EIB clients should also be required to produce country-by-country-reports, the report adds.

“Countries receiving loans from the public, though institutions like the EIB, should declare to the public their beneficial owners and information on where the profits from a project will accrue,” the report argues, adding that this “would allow the public to see whether companies are engaged in off-shoring their profits into tax havens.”

This demand for all companies seeking EIB funds to publish country-by-country-reports (CBCR) also featured in a European Parliament report adopted in March 2014. At present, EU rules require CBCR only from banks and firms in the extractive and logging sectors.

“Recent revelations such as Luxleaks and Swissleaks prove that Europe is losing out billions of euros because of tax dodging, and in developing countries the situation is even worse,” said Antonio Tricarico, the report’s author.

In reply, the EIB noted that most of the reforms proposed by the report would require legal changes to be agreed by MEPs and ministers.

The EIB has a policy commitment to preventing tax avoidance, money laundering and other damaging activities, including a general prohibition on investments linked to non-compliant jurisdictions (NCJ) or tax havens.

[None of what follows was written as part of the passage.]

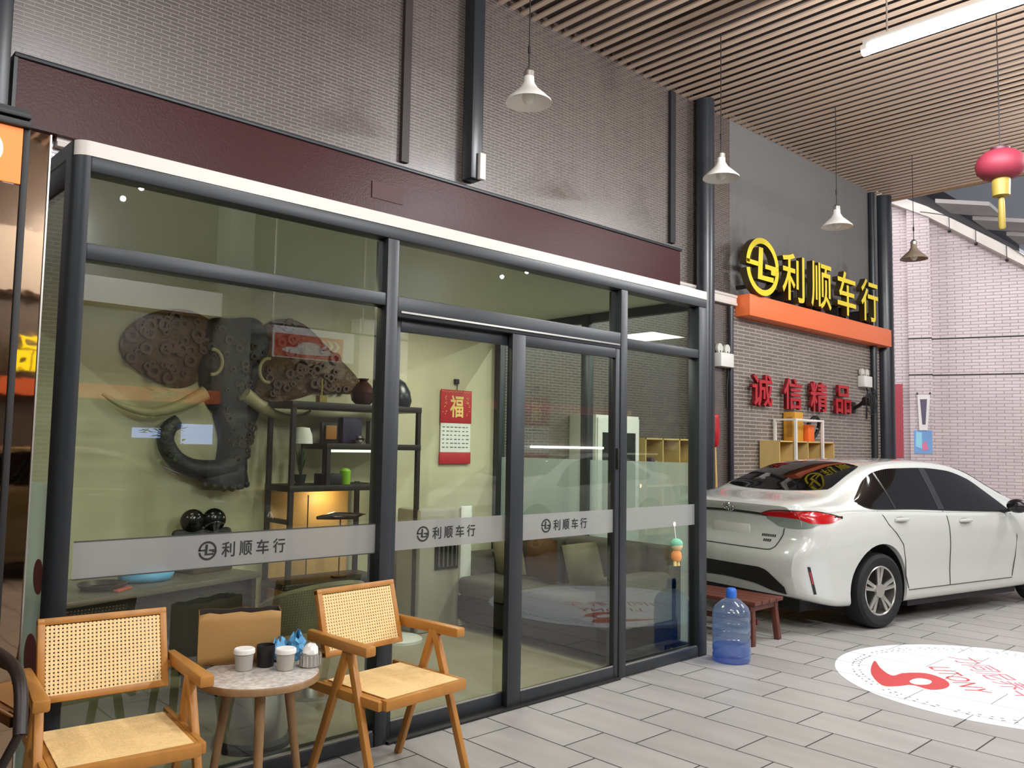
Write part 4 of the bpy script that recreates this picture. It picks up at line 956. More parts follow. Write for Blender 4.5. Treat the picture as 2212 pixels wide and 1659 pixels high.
# ================================================================== IN FRONT OF THE OFFICE
def cane_panel(mb, f, w, h, nx, ny, cw, t=0.004):
    """woven sheet: f(u, v, d) maps to space; strips in both directions"""
    for i in range(nx):
        u = -w / 2 + (i + 0.5) * w / nx
        pts = [(u - cw / 2, 0), (u + cw / 2, 0), (u + cw / 2, h), (u - cw / 2, h)]
        mb.prism(pts, t, f)
    for j in range(ny):
        v = (j + 0.5) * h / ny
        mb.prism([(-w / 2, v - cw / 2), (w / 2, v - cw / 2), (w / 2, v + cw / 2), (-w / 2, v + cw / 2)], t, lambda u, v_, d: f(u, v_, d + t * 0.45))
def cane_chair(loc, rot, label):
    t = thing('cane_armchair', loc, label, 'chair', 'honey oak armchairs with woven cane', rot)
    V = Vector
    # seat frame and woven seat
    mb = MB()
    mb.box(-0.232, 0.232, -0.235, -0.195, 0.405, 0.45, 0.006); mb.box(-0.225, 0.225, 0.185, 0.222, 0.405, 0.445, 0.006)
    mb.box(-0.232, -0.195, -0.20, 0.19, 0.405, 0.445, 0.005); mb.box(0.195, 0.232, -0.20, 0.19, 0.405, 0.445, 0.005)
    mb.build('seat_frame', M_OAK2, t)
    mb = MB(); cane_panel(mb, lambda u, v, d: (u, -0.212 + v, 0.447 + d - 0.012 * max(0, 1 - (u / 0.2) ** 2) * max(0, 1 - ((v - 0.2) / 0.2) ** 2)), 0.42, 0.41, 32, 31, 0.0098, 0.003)
    mb.build('woven_seat', M_CANE, t, smooth=False)
    # back: frame leaning backwards, woven panel
    y0, z0, y1, z1 = 0.208, 0.545, 0.292, 0.832
    def bk(u, v, d=0.0):
        k = v / 0.30
        return (u, y0 + (y1 - y0) * k + d, z0 + (z1 - z0) * k)
    mb = MB()
    for s in (-1, 1): mb.bar(bk(s * 0.213, 0.0), bk(s * 0.213, 0.30), 0.026, 0.030, (0, 1, 0), 0.004)
    mb.bar(bk(-0.226, 0.288), bk(0.226, 0.288), 0.030, 0.026, (0, 0.3, 1), 0.004)
    mb.bar(bk(-0.226, 0.012), bk(0.226, 0.012), 0.030, 0.026, (0, 0.3, 1), 0.004)
    mb.build('back_frame', M_OAK2, t)
    mb = MB(); cane_panel(mb, lambda u, v, d: bk(u, v + 0.022, -0.014 + d), 0.40, 0.254, 28, 18, 0.0084, 0.003)
    mb.build('woven_back', M_CANE, t, smooth=False)
    for s in (-1, 1):
        MB().bar((s * 0.252, 0.285, 0.640), (s * 0.262, -0.165, 0.640), 0.034, 0.050, (0, 0, 1), 0.008, w2=0.054, t2=0.042).build('armrest', M_OAK2, t)
        MB().bar((s * 0.248, -0.005, 0.632), (s * 0.262, -0.225, 0.0), 0.036, 0.030, (1, 0, 0), 0.006, w2=0.034, t2=0.028).build('leg', M_OAK, t)
        MB().bar((s * 0.248, 0.005, 0.632), (s * 0.262, 0.255, 0.0), 0.036, 0.030, (1, 0, 0), 0.006, w2=0.034, t2=0.028).build('leg', M_OAK, t)
        MB().bar((s * 0.243, -0.21, 0.425), (s * 0.243, 0.28, 0.425), 0.022, 0.040, (0, 0, 1), 0.004).build('side_rail', M_OAK2, t)
        MB().bar((s * 0.245, 0.24, 0.622), (s * 0.215, 0.245, 0.622), 0.03, 0.03, (0, 0, 1), 0.004).build('back_block', M_OAK2, t)
    return t
ch1 = cane_chair((0.075, -0.385, 0), rad(-6.5), 'honey oak cane armchair on the left, showing its seat close to the picture edge')
ch2 = copy_tree(ch1)
ch2.location = (1.252, -0.405, 0); ch2.rotation_euler = (0, 0, rad(5))
ch2['label'] = 'honey oak cane armchair to the right of the small round table'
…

However, a report by the Illicit Finance Journalism Project last October found that the EIB had lent money to a number of companies operating in tax havens. For example, Qalaa, an African investment fund with $9.5 billion on its books, has received hundreds of millions of euros from the EIB, but is domiciled in the British Virgin Islands.

The EIB, which relies on the EU’s 28 countries for its capital, is one of the largest development banks in the world. Its triple-A credit rating and ability to borrow large amounts of cash at low interest rates makes it a highly attractive institution for private firms to work with.

In Europe, meanwhile, the bank is set to be the driving force behind the European Commission's flagship €315 billion infrastructure investment fund.